Tous les ministres, y compris les derniers en date, « socialistes », étaient absolument au courant. C’est ce qu’a mis en lumière Le Canard Enchaîné dans son numéro de la semaine. Joaquin Masanet, un ancien CRS, dirigeant indéboulonnable du syndicalisme policier (Unsa Police, on l’aura compris), a su couler une retraite paisible aux frais du contribuable, avec la bénédiction de ministres qui mettaient à sa disposition jusqu’à 43 flics détachés, dont certains occupaient des emplois fictifs, pour faire vivre l’Anas.

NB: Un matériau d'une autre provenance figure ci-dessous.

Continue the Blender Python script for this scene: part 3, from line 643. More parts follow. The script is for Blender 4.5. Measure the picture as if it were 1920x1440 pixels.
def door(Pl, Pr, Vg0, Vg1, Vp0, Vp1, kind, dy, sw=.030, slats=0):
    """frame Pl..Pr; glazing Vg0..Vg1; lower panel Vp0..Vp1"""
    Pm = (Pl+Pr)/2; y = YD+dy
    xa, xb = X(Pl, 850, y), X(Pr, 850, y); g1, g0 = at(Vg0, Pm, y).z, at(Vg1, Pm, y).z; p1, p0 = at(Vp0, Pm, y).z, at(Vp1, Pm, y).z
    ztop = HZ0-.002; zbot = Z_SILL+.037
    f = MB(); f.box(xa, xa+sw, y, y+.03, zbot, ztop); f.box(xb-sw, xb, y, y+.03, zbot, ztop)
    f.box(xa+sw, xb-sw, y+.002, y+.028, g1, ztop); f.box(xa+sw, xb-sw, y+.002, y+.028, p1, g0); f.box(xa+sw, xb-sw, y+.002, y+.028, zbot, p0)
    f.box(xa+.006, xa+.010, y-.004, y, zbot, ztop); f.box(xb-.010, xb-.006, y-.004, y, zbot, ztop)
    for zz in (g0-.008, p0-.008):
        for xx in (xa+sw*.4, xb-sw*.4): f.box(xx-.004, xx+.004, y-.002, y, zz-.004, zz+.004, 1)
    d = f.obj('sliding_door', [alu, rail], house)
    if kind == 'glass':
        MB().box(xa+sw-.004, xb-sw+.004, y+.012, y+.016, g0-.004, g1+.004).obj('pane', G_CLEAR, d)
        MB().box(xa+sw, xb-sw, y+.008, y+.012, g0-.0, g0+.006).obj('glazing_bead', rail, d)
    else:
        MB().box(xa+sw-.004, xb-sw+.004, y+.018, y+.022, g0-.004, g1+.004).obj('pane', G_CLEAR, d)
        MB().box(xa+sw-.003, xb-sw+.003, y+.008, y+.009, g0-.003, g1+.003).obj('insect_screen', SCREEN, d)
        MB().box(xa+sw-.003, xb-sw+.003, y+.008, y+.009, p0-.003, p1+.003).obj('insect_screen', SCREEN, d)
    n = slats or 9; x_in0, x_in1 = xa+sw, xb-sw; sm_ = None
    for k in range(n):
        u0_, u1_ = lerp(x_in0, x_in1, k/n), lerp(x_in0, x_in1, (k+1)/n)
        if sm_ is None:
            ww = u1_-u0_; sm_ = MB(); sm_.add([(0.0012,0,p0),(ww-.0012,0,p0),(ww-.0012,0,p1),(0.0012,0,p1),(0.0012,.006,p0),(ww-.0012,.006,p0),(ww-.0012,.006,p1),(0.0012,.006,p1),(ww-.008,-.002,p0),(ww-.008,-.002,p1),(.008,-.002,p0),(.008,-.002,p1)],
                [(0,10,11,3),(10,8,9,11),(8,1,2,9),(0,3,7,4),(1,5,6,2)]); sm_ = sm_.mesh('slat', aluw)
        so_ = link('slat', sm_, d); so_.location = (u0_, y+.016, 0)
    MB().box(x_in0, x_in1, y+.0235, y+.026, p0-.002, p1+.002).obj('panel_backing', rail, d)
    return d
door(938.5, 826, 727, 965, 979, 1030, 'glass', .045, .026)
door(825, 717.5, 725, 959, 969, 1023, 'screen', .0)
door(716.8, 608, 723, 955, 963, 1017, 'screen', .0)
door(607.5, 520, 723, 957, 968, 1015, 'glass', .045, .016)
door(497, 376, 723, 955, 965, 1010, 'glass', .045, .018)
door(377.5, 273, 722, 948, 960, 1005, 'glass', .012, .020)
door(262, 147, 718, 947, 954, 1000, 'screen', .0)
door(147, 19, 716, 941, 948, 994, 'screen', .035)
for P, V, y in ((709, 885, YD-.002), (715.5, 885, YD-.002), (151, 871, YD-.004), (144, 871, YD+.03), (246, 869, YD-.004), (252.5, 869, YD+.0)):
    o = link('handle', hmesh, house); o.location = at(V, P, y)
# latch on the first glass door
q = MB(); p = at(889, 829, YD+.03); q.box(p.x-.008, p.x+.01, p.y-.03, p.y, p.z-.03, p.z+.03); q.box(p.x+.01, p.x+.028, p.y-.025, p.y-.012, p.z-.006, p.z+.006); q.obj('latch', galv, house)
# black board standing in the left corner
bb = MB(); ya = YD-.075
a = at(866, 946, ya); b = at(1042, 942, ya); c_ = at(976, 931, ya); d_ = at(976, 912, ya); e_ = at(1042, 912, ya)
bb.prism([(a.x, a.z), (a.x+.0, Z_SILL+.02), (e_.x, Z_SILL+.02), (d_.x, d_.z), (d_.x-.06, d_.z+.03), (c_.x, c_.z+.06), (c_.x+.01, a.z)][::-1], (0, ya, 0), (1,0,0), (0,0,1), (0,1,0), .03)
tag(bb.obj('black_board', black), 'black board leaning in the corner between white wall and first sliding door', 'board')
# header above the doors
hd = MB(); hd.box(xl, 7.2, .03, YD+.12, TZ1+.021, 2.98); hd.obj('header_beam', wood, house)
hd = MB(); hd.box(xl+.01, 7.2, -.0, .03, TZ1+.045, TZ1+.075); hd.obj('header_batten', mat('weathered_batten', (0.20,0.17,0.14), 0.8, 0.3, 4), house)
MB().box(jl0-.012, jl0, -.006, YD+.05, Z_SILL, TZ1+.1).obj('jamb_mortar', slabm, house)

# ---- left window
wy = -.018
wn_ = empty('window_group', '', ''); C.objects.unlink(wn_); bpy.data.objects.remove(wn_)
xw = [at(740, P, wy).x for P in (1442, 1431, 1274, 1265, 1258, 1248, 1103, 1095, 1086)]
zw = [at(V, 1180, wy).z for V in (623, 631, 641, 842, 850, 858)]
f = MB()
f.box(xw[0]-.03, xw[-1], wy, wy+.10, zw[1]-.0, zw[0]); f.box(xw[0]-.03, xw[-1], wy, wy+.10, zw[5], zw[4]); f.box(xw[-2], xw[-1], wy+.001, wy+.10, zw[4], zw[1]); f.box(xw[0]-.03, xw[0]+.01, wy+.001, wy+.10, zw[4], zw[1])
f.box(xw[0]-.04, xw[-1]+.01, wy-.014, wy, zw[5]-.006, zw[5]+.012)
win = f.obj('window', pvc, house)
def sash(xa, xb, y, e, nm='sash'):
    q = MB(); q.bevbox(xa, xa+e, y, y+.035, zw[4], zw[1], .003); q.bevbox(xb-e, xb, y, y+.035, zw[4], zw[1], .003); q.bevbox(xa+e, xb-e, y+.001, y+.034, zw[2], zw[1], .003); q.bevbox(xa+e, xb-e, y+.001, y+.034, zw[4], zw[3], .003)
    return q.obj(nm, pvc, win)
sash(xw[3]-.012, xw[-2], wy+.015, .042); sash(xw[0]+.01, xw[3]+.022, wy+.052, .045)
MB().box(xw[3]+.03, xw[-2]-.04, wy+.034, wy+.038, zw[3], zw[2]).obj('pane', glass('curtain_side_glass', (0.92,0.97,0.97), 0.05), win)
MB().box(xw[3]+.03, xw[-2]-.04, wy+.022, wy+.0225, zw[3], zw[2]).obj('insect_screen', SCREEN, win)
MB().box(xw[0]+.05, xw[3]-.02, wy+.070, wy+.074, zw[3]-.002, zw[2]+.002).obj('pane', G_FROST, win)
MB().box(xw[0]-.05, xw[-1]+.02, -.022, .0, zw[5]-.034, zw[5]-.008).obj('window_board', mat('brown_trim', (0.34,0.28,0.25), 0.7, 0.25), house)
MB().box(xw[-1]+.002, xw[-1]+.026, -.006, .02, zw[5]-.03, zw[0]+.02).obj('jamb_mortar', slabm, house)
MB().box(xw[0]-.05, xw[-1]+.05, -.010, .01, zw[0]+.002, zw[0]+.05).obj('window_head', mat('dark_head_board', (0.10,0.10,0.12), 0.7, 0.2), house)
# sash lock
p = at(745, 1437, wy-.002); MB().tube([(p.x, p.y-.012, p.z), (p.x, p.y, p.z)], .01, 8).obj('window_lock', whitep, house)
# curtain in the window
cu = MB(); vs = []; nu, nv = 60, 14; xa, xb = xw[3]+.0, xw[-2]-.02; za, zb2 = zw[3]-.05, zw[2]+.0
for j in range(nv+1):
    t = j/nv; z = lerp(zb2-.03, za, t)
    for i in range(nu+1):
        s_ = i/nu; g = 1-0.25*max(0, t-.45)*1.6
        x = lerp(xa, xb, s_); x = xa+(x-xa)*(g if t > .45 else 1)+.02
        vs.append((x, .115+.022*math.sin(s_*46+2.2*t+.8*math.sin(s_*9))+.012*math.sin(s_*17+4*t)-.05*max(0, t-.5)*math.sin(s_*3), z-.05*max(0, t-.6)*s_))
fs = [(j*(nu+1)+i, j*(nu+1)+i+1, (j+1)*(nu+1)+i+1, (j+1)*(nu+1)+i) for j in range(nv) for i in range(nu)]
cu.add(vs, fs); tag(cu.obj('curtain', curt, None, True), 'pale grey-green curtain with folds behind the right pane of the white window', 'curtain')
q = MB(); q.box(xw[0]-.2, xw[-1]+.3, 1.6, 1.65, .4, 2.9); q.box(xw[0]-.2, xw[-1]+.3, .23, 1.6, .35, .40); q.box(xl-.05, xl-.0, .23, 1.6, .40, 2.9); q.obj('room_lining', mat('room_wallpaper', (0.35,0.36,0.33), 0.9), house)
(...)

À l’Anas, dont « l’action sociale » est aussi fictive que l’utilité des flics dans la société (si ce n’est pour défendre l’ordre et la propriété des riches), on ne buvait que du Ruinart. Les frais de restaurant de Masanet, qui devaient sans doute en avoir marre du casse-croûte jambon-fromage pris dans le fourgon de CRS avant les manifs, s’élevaient en moyenne à 180 euros. Pour ce qui est des « frais de repas », l’Anas savait ne pas se montrer pingre : 14 500 euros pour la seule année 2014, le tout pour quelques cocktails et dîners, donnés en compagnie des fonctionnaires de la Place Beauvau qui ont été largement arrosés (dans tous les sens du terme).

Depuis la révélation de l’affaire judiciaire, il y a un peu plus d’un an – et la mise à l’index de Masanet, remplacé par un autre ex-syndicaliste CRS, Pierre Cavret –, la Place Beauvau fait un peu plus attention avant d’apposer sa signature en bas des factures et autres notes de frais, mais pas complètement non plus. Symptôme de la force des syndicats de flics, alors que Cazeneuve avait menacé de couper les cordons de la bourse de l’Anas, on a quand même laissé au service Cavret 20 fonctionnaires détachés.

Pendant des années, en revanche, le contribuable, pour peu qu’il soit un peu gauchiste de surcroît, a payé doublement. D’abord pour se prendre quelques coups de matraque en manif, et en plus pour payer le champagne de ces messieurs.

Une chose est sûre, dans cette histoire encore : la justice et l’État sont plus tendres avec les « syndicalistes » policiers et les gros bonnets de la FNSEA qu’avec n’importe quel militant ou syndicaliste ouvrier.